• DO THIS: Would you quote the material below from its first line through the line containing "XL, XR, YB, H", exactly and with both ends included?

•••

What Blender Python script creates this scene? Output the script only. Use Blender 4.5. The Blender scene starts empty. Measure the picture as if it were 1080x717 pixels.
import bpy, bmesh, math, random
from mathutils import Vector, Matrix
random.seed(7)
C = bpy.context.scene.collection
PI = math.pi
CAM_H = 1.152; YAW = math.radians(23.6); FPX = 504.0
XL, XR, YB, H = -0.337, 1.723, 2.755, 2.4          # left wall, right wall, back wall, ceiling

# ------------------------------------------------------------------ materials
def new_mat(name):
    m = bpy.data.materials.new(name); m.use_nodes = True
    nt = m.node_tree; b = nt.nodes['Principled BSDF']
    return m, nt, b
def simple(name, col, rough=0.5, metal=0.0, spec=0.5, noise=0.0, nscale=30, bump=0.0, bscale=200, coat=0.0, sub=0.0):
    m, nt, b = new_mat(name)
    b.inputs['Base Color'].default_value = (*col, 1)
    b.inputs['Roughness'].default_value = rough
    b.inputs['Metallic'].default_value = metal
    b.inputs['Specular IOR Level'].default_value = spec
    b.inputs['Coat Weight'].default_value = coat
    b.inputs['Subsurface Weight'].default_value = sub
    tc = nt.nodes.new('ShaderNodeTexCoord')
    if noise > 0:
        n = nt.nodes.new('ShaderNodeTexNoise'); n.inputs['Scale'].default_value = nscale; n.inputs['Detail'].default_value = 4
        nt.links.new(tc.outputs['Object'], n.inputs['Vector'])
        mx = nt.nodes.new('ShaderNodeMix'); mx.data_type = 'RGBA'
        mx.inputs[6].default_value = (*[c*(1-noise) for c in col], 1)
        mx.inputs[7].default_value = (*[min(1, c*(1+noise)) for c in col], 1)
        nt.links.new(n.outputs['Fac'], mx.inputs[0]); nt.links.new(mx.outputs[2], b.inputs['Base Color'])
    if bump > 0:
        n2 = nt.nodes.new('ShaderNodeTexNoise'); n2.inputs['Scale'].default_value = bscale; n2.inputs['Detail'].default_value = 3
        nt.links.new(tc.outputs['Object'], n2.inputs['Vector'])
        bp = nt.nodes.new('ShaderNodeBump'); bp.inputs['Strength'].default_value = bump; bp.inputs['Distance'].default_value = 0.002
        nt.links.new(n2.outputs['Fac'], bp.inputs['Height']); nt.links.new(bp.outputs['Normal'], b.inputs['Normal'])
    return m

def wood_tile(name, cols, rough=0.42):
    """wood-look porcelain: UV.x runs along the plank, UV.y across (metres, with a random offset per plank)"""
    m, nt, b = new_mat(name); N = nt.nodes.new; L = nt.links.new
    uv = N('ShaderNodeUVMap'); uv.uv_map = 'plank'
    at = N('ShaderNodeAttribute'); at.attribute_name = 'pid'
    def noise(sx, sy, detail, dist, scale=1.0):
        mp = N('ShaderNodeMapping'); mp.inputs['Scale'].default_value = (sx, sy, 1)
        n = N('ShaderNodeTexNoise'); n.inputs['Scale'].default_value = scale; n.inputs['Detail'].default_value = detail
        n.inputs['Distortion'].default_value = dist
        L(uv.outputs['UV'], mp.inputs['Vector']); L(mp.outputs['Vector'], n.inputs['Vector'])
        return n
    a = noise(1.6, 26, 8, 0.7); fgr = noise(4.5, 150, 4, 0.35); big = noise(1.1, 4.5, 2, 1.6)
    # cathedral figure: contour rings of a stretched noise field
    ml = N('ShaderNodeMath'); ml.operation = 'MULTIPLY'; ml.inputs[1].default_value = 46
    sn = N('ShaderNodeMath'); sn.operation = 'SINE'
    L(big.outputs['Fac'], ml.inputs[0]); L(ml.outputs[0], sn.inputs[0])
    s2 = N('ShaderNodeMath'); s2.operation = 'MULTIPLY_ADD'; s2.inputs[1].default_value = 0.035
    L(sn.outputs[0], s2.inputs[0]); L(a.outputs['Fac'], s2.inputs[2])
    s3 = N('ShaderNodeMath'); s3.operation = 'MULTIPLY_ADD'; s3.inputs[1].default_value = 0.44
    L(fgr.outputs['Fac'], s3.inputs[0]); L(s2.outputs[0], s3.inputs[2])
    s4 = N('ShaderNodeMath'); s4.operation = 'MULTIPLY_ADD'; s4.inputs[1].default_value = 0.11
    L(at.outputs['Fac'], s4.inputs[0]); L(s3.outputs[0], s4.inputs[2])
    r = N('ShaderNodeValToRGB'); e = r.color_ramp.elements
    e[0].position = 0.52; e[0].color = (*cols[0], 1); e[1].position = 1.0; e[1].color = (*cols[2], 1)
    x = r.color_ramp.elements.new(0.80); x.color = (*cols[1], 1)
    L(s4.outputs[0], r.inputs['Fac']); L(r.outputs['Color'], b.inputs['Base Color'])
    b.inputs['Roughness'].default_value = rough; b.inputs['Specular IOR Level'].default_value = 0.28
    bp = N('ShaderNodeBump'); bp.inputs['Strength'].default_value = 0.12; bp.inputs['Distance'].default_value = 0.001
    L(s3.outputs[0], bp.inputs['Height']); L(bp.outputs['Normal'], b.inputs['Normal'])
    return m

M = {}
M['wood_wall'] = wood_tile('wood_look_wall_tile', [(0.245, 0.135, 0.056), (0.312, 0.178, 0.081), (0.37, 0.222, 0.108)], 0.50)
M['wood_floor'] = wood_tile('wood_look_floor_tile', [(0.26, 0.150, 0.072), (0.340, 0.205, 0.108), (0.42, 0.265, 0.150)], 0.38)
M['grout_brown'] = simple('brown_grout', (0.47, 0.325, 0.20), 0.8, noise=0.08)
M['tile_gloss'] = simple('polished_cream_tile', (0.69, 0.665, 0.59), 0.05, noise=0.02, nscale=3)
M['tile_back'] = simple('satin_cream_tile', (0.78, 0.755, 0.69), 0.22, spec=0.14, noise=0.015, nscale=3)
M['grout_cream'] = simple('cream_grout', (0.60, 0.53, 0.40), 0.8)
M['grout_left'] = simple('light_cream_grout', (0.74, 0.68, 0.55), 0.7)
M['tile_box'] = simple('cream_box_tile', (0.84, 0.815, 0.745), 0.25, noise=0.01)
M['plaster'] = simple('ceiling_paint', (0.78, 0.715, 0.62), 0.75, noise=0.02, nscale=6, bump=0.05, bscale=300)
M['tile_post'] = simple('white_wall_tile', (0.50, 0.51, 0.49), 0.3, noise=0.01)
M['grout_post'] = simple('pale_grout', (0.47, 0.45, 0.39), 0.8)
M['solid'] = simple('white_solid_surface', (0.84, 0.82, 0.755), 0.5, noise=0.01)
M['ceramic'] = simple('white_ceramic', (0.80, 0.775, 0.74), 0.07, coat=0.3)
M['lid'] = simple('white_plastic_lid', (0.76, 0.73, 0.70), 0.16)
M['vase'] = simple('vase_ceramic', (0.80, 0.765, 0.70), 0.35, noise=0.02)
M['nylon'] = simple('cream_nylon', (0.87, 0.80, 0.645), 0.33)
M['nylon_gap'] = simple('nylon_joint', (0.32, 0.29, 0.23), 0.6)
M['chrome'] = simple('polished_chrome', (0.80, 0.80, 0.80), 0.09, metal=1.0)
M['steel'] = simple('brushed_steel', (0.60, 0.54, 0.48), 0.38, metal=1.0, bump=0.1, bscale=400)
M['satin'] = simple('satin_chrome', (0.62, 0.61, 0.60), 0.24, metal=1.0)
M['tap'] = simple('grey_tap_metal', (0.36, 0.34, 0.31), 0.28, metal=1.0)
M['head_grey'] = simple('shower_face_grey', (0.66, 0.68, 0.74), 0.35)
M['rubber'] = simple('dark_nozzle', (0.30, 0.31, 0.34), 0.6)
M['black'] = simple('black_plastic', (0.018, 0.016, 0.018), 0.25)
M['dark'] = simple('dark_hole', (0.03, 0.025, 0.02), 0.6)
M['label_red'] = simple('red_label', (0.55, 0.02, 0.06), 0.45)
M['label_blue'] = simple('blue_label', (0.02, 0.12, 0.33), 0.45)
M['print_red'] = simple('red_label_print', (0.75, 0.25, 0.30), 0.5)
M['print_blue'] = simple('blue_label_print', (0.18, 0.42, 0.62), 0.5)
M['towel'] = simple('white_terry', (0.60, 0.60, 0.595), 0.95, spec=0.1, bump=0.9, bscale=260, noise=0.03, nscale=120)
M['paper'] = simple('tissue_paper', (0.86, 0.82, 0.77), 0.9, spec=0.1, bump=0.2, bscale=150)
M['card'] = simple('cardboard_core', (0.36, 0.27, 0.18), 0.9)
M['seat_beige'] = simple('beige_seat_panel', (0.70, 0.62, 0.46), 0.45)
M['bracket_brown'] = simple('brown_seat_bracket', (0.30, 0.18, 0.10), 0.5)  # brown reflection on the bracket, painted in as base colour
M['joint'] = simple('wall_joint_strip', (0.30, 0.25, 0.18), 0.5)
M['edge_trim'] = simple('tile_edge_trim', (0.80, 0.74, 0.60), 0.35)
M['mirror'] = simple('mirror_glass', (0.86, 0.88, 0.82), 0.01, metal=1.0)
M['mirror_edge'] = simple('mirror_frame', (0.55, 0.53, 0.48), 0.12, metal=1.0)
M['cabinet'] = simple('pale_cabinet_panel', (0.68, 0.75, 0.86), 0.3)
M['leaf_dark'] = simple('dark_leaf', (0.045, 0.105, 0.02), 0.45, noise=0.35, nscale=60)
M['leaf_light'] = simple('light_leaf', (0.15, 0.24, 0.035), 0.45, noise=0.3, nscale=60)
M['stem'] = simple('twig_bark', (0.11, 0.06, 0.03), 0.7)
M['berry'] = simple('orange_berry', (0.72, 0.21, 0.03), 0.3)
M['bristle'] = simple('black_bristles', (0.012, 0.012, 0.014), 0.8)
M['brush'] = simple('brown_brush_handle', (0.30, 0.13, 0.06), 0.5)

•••

• WRITTEN ANSWER:
What Blender Python script creates this scene? Output the script only. Use Blender 4.5. The Blender scene starts empty. Measure the picture as if it were 1080x717 pixels.
import bpy, bmesh, math, random
from mathutils import Vector, Matrix
random.seed(7)
C = bpy.context.scene.collection
PI = math.pi
CAM_H = 1.152; YAW = math.radians(23.6); FPX = 504.0
XL, XR, YB, H = -0.337, 1.723, 2.755, 2.4          # left wall, right wall, back wall, ceiling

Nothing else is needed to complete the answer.